TASK REQUIREMENTS: Please output the records below in full, exactly as given, but without the images.

RECORD EXTRACTS:

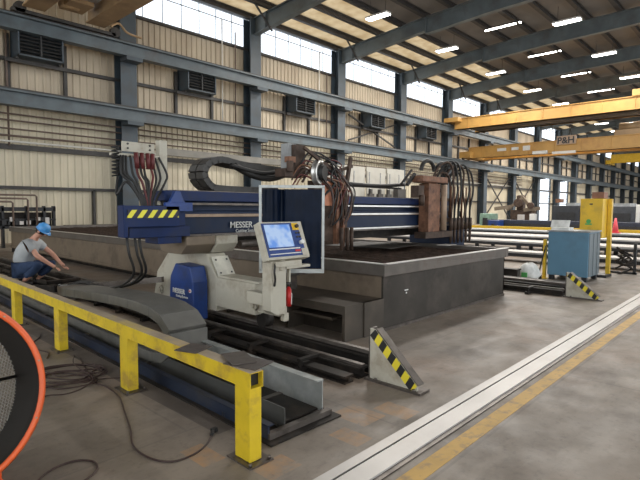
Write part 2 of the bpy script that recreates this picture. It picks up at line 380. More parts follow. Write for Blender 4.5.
# roof
def rz(y): 
    pts=[(-14,12.5),(-2,13.25),(6,13.45),(12,13.35),(16,13.12),(23.5,12.52)]
    for (a,za),(c,zc) in zip(pts,pts[1:]):
        if a<=y<=c: return za+(zc-za)*(y-a)/(c-a)
    return 12.5
b=B()
for ys in ([-14,-2,6,12,16,17.95],[19.35,19.65],[21.05,21.35],[22.75,23.6]): b.prism([(y,rz(y)+.02) for y in ys]+[(y,rz(y)+.14) for y in reversed(ys)],'x',-14,150)
struct('ceiling',b,deck)
def eave_mat():
    m=bpy.data.materials.new('translucent_roof_sheet'); m.use_nodes=True; nt=m.node_tree; N=nt.nodes; L=nt.links
    for n in list(N): N.remove(n)
    o=N.new('ShaderNodeOutputMaterial'); tl=N.new('ShaderNodeBsdfTranslucent'); df=N.new('ShaderNodeBsdfDiffuse'); df.inputs[0].default_value=(.6,.5,.36,1)
    tc=N.new('ShaderNodeTexCoord'); ns=N.new('ShaderNodeTexNoise'); ns.inputs['Scale'].default_value=1.3; ns.inputs['Detail'].default_value=6; L.new(tc.outputs['Object'],ns.inputs['Vector'])
    r=N.new('ShaderNodeValToRGB'); r.color_ramp.elements[0].position=.35; r.color_ramp.elements[1].position=.65; r.color_ramp.elements[0].color=(.30,.21,.11,1); r.color_ramp.elements[1].color=(.44,.34,.21,1)
    L.new(ns.outputs['Fac'],r.inputs[0]); L.new(r.outputs[0],tl.inputs[0])
    ad=N.new('ShaderNodeMixShader'); ad.inputs[0].default_value=.8; L.new(df.outputs[0],ad.inputs[1]); L.new(tl.outputs[0],ad.inputs[2]); L.new(ad.outputs[0],o.inputs[0]); return m
em=eave_mat()
for k_,(a_,c_) in enumerate(((17.95,19.35),(19.65,21.05),(21.35,22.75))):
    b=B(); b.add([V((x_,y_,rz(y_)+.03)) for x_,y_ in ((-14,a_),(150,a_),(150,c_),(-14,c_))],[(0,1,2,3)]); o_=struct('ceiling_rooflight_%d'%(k_+1),b,em)
for j,y in enumerate([22.9,21.2,19.5,17.8,16.1,14.4,12.7,11.0,9.3,7.6,5.9,4.2,2.5,.8,-3,-7,-11]):
    z=rz(y); b=B(); b.box(-14,150,y-.12,y+.12,z-.04,z+.02); b.box(-14,150,y-.05,y+.05,z-.24,z-.04); b.box(-14,150,y-.12,y+.12,z-.27,z-.22)
    lab=['roof purlin nearest the wall, along the window heads','second roof purlin out from the wall','third roof purlin out from the wall','fourth roof purlin out from the wall']
    tag(obj('roof_purlin',b,darkst),lab[j] if j<4 else 'dark roof purlin in the inner part of the roof','purlin','roof purlins' if j<4 else 'inner roof purlins')
def make_rafter():
    t=thing('roof_rafter','','rafter',(0,0,0),None)
    top=[(y,rz(y)-.27) for y in(23.0,16,12,6,-2,-13)]; bot=[(-13,11.5),(-2,12.1),(6,12.3),(12,12.15),(16.0,11.9),(16.05,12.1),(22.6,11.42),(23.0,11.42)]
    b=B(); b.prism(top+bot,'x',-.025,.025)
    def flange(pts,dz):
        for p,q in zip(pts,pts[1:]): b.beam((0,p[0],p[1]+dz),(0,q[0],q[1]+dz),.34,.05,(0,0,1))
    flange(top,0); flange(bot[:-1],0)
    obj('rafter_web',b,rafterm,t)
    b=B(); b.box(-.17,.17,16.0,16.06,11.9,12.85); obj('stiffener_plate',b,rafterm,t)
    b=B(); b.box(-.17,.17,21.6,21.66,11.5,12.4); obj('stiffener_plate',b,rafterm,t)
    b=B(); b.beam((-1.3,21.2,12.5),(0,21.2,11.3),.08,.08); obj('kicker_brace',b,darkst,t)
    return t
rf=make_rafter()
rlab={0:'grey roof rafter nearest the camera, rising from the first column',1:'grey roof rafter rising from the second steel column',2:'grey roof rafter rising from the third steel column',3:'grey roof rafter rising from the fourth steel column',4:'grey roof rafter rising from the fifth steel column'}
for i in range(0,16):
    lab=rlab.get(i,'grey roof rafter far down the hall above the yellow cranes'); g='roof rafters' if i in rlab else 'far roof rafters'
    if i==0: rf.location=(colx(0),0,0); rf['label']=lab; rf['group']=g
    else: dup(rf,(colx(i),0,0),lab,g)

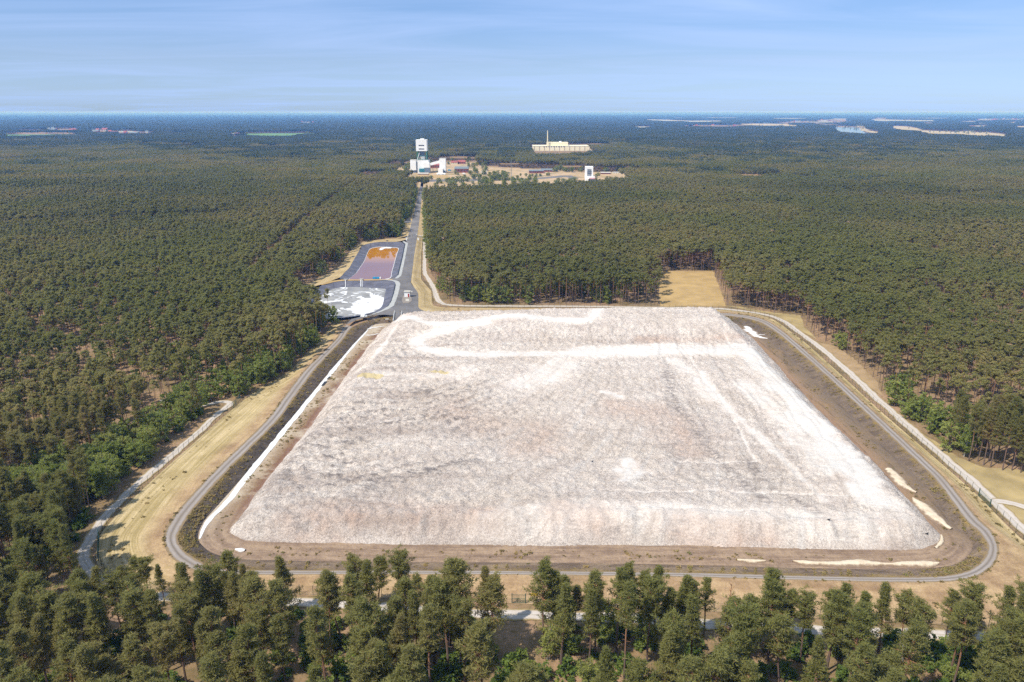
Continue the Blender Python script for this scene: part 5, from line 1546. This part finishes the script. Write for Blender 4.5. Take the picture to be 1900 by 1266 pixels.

TASK RESPONSE:
Write part 2 of the bpy script that recreates this picture. It picks up at line 380. More parts follow. Write for Blender 4.5.
# roof
def rz(y): 
    pts=[(-14,12.5),(-2,13.25),(6,13.45),(12,13.35),(16,13.12),(23.5,12.52)]
    for (a,za),(c,zc) in zip(pts,pts[1:]):
        if a<=y<=c: return za+(zc-za)*(y-a)/(c-a)
    return 12.5
b=B()
for ys in ([-14,-2,6,12,16,17.95],[19.35,19.65],[21.05,21.35],[22.75,23.6]): b.prism([(y,rz(y)+.02) for y in ys]+[(y,rz(y)+.14) for y in reversed(ys)],'x',-14,150)
struct('ceiling',b,deck)
def eave_mat():
    m=bpy.data.materials.new('translucent_roof_sheet'); m.use_nodes=True; nt=m.node_tree; N=nt.nodes; L=nt.links
    for n in list(N): N.remove(n)
    o=N.new('ShaderNodeOutputMaterial'); tl=N.new('ShaderNodeBsdfTranslucent'); df=N.new('ShaderNodeBsdfDiffuse'); df.inputs[0].default_value=(.6,.5,.36,1)
    tc=N.new('ShaderNodeTexCoord'); ns=N.new('ShaderNodeTexNoise'); ns.inputs['Scale'].default_value=1.3; ns.inputs['Detail'].default_value=6; L.new(tc.outputs['Object'],ns.inputs['Vector'])
    r=N.new('ShaderNodeValToRGB'); r.color_ramp.elements[0].position=.35; r.color_ramp.elements[1].position=.65; r.color_ramp.elements[0].color=(.30,.21,.11,1); r.color_ramp.elements[1].color=(.44,.34,.21,1)
    L.new(ns.outputs['Fac'],r.inputs[0]); L.new(r.outputs[0],tl.inputs[0])
    ad=N.new('ShaderNodeMixShader'); ad.inputs[0].default_value=.8; L.new(df.outputs[0],ad.inputs[1]); L.new(tl.outputs[0],ad.inputs[2]); L.new(ad.outputs[0],o.inputs[0]); return m
em=eave_mat()
for k_,(a_,c_) in enumerate(((17.95,19.35),(19.65,21.05),(21.35,22.75))):
    b=B(); b.add([V((x_,y_,rz(y_)+.03)) for x_,y_ in ((-14,a_),(150,a_),(150,c_),(-14,c_))],[(0,1,2,3)]); o_=struct('ceiling_rooflight_%d'%(k_+1),b,em)
for j,y in enumerate([22.9,21.2,19.5,17.8,16.1,14.4,12.7,11.0,9.3,7.6,5.9,4.2,2.5,.8,-3,-7,-11]):
    z=rz(y); b=B(); b.box(-14,150,y-.12,y+.12,z-.04,z+.02); b.box(-14,150,y-.05,y+.05,z-.24,z-.04); b.box(-14,150,y-.12,y+.12,z-.27,z-.22)
    lab=['roof purlin nearest the wall, along the window heads','second roof purlin out from the wall','third roof purlin out from the wall','fourth roof purlin out from the wall']
    tag(obj('roof_purlin',b,darkst),lab[j] if j<4 else 'dark roof purlin in the inner part of the roof','purlin','roof purlins' if j<4 else 'inner roof purlins')
def make_rafter():
    t=thing('roof_rafter','','rafter',(0,0,0),None)
    top=[(y,rz(y)-.27) for y in(23.0,16,12,6,-2,-13)]; bot=[(-13,11.5),(-2,12.1),(6,12.3),(12,12.15),(16.0,11.9),(16.05,12.1),(22.6,11.42),(23.0,11.42)]
    b=B(); b.prism(top+bot,'x',-.025,.025)
    def flange(pts,dz):
        for p,q in zip(pts,pts[1:]): b.beam((0,p[0],p[1]+dz),(0,q[0],q[1]+dz),.34,.05,(0,0,1))
    flange(top,0); flange(bot[:-1],0)
    obj('rafter_web',b,rafterm,t)
    b=B(); b.box(-.17,.17,16.0,16.06,11.9,12.85); obj('stiffener_plate',b,rafterm,t)
    b=B(); b.box(-.17,.17,21.6,21.66,11.5,12.4); obj('stiffener_plate',b,rafterm,t)
    b=B(); b.beam((-1.3,21.2,12.5),(0,21.2,11.3),.08,.08); obj('kicker_brace',b,darkst,t)
    return t
rf=make_rafter()
rlab={0:'grey roof rafter nearest the camera, rising from the first column',1:'grey roof rafter rising from the second steel column',2:'grey roof rafter rising from the third steel column',3:'grey roof rafter rising from the fourth steel column',4:'grey roof rafter rising from the fifth steel column'}
for i in range(0,16):
    lab=rlab.get(i,'grey roof rafter far down the hall above the yellow cranes'); g='roof rafters' if i in rlab else 'far roof rafters'
    if i==0: rf.location=(colx(0),0,0); rf['label']=lab; rf['group']=g
    else: dup(rf,(colx(i),0,0),lab,g)

Continue the Blender Python script for this scene: part 5, from line 1546. This part finishes the script. Write for Blender 4.5. Take the picture to be 1900 by 1266 pixels.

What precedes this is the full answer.